私のおりますお寺では、毎月十七日の夜を観音様の縁日として皆さんにお集まりいただき、観音経というお経をよんでいます。
お経のしめくくりは、宮沢賢治さんの「アメニモマケズ」を声を合わせ、大きな声で朗読します。「アメニモマケズ」の中に、「あらゆることを自分を勘定に入れずに」の一文があることご存じでしょうか。私はいつもこの一文に来ると、道元禅師のお示し、「菩提心を起こすというはおのれ未だ渡らざるさきに一切衆生を渡さんと発願しいとなむなり。」を想うのです。「ほとけさまのお覚りに向かって修行をするのならば、まずは生きとし生けるものがみなお覚りに至ってもらおうと願う心を起こしなさい」と私は読み取っています。
もし私が道元禅師の仰るとおりに、そして宮沢賢治さんのように「自分を勘定に入れずに」、ほかの方のお役に立つこと、「善いこと」ができたとします。そうしたら次はどうしたら良いのでしょうか。
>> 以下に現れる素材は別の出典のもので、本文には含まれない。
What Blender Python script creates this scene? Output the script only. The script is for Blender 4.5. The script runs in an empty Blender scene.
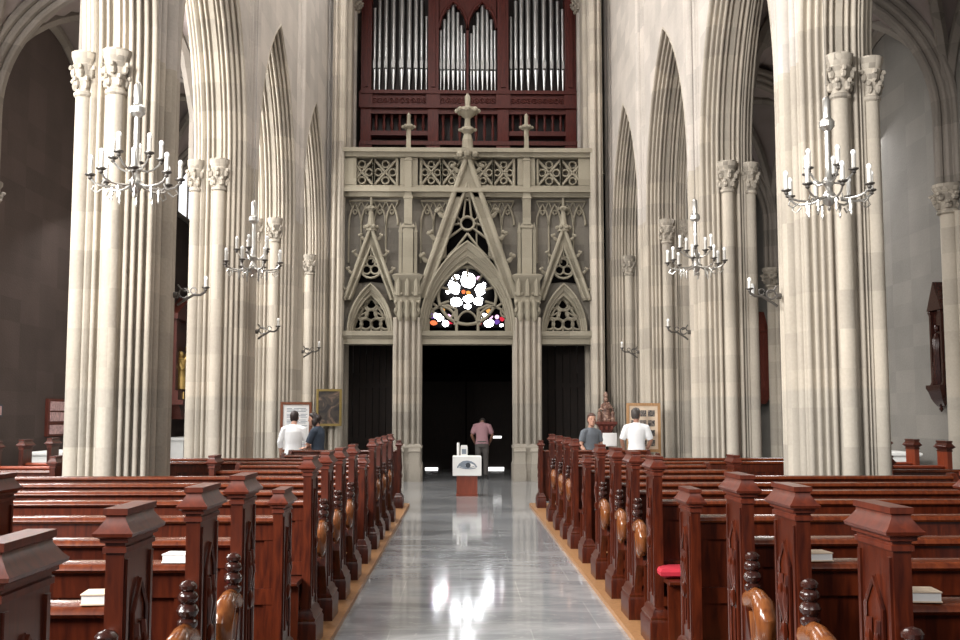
import bpy, bmesh, math, random
from mathutils import Vector, Matrix
random.seed(7)
SC = bpy.context.scene
COL = SC.collection
PI = math.pi
R = math.radians

# ------------------------------------------------------------------ camera
F_PX, HOR, VPX, EYE = 1050.0, 415.0, 461.0, 1.6
YAW = math.atan((480 - VPX) / F_PX)
PIT = math.atan((HOR - 320) / F_PX)
_F0 = Vector((math.sin(YAW), math.cos(YAW), 0))
_R = Vector((math.cos(YAW), -math.sin(YAW), 0))
_F = _F0 * math.cos(PIT) + Vector((0, 0, 1)) * math.sin(PIT)
_U = -_F0 * math.sin(PIT) + Vector((0, 0, 1)) * math.cos(PIT)
EYEP = Vector((0, 0, EYE))

def at(px, py, Y):
    d = _F * F_PX + _R * (px - 480) + _U * (320 - py)
    return EYEP + d * (Y / d.y)

cam = bpy.data.cameras.new('camera')
cam.sensor_width = 36
cam.lens = F_PX / 960 * 36
cam.clip_end = 200
cam_o = bpy.data.objects.new('camera', cam)
COL.objects.link(cam_o)
cam_o.location = EYEP
cam_o.rotation_euler = (PI / 2 + PIT, 0, -YAW)
SC.camera = cam_o
XC = 0.155                                     # nave centre line

# ------------------------------------------------------------------ materials
def new_mat(name):
    m = bpy.data.materials.new(name)
    m.use_nodes = True
    nt = m.node_tree
    b = nt.nodes['Principled BSDF']
    return m, nt, b

def ramp(nt, stops):
    r = nt.nodes.new('ShaderNodeValToRGB')
    el = r.color_ramp.elements
    while len(el) < len(stops):
        el.new(0.5)
    for e, (p, c) in zip(el, stops):
        e.position = p
        e.color = (*c, 1)
    return r

def simple(name, col, rough=0.6, metal=0.0, var=0.12, scale=8.0, bump=0.0, spec=0.5, emit=None, estr=0.0):
    m, nt, b = new_mat(name)
    b.inputs['Roughness'].default_value = rough
    b.inputs['Metallic'].default_value = metal
    b.inputs['Specular IOR Level'].default_value = spec
    tc = nt.nodes.new('ShaderNodeTexCoord')
    n = nt.nodes.new('ShaderNodeTexNoise')
    n.inputs['Scale'].default_value = scale
    n.inputs['Detail'].default_value = 4
    nt.links.new(tc.outputs['Object'], n.inputs['Vector'])
    r = ramp(nt, [(0.3, tuple(c * (1 - var) for c in col)), (0.7, tuple(min(1, c * (1 + var)) for c in col))])
    nt.links.new(n.outputs['Fac'], r.inputs['Fac'])
    nt.links.new(r.outputs['Color'], b.inputs['Base Color'])
    if bump:
        bp = nt.nodes.new('ShaderNodeBump')
        bp.inputs['Strength'].default_value = bump
        bp.inputs['Distance'].default_value = 0.02
        nt.links.new(n.outputs['Fac'], bp.inputs['Height'])
        nt.links.new(bp.outputs['Normal'], b.inputs['Normal'])
    if emit:
        b.inputs['Emission Color'].default_value = (*emit, 1)
        b.inputs['Emission Strength'].default_value = estr
    return m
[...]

道元禅師はお弟子方にお示しされています。「世の人多くは善いことをしたときは多くの人に知られようとして誇り、逆に悪いことをしたら人に知られないように隠そうとします。しかし、行ったことの影響は残り続けていきますから結果はかならず将来に現れます。だから、善いことをしたのに自分が思ったように人が応えてくれないからといって、善いことをしても意味がない、と考えてしまうのは間違いです。」と。
私たちはもし人のために善いことができたなら、すぐにその場を離れましょう。人のために善いことができましたら、早くそのことを忘れてしまいましょう。
心がいつまでもそこに立ち止まっていますと、今度は「いかり」や「ねたみ」「うらみ」の感情が生まれてしまうかもしれません。
「善いこと」を行うのは自分のため、と思えば褒めていただく必要がありませんし、逆に褒められるのは恥ずかしいことだ、という思いを持ちましょう。そう心がけていれば穏やかに日々を過ごせることでしょう。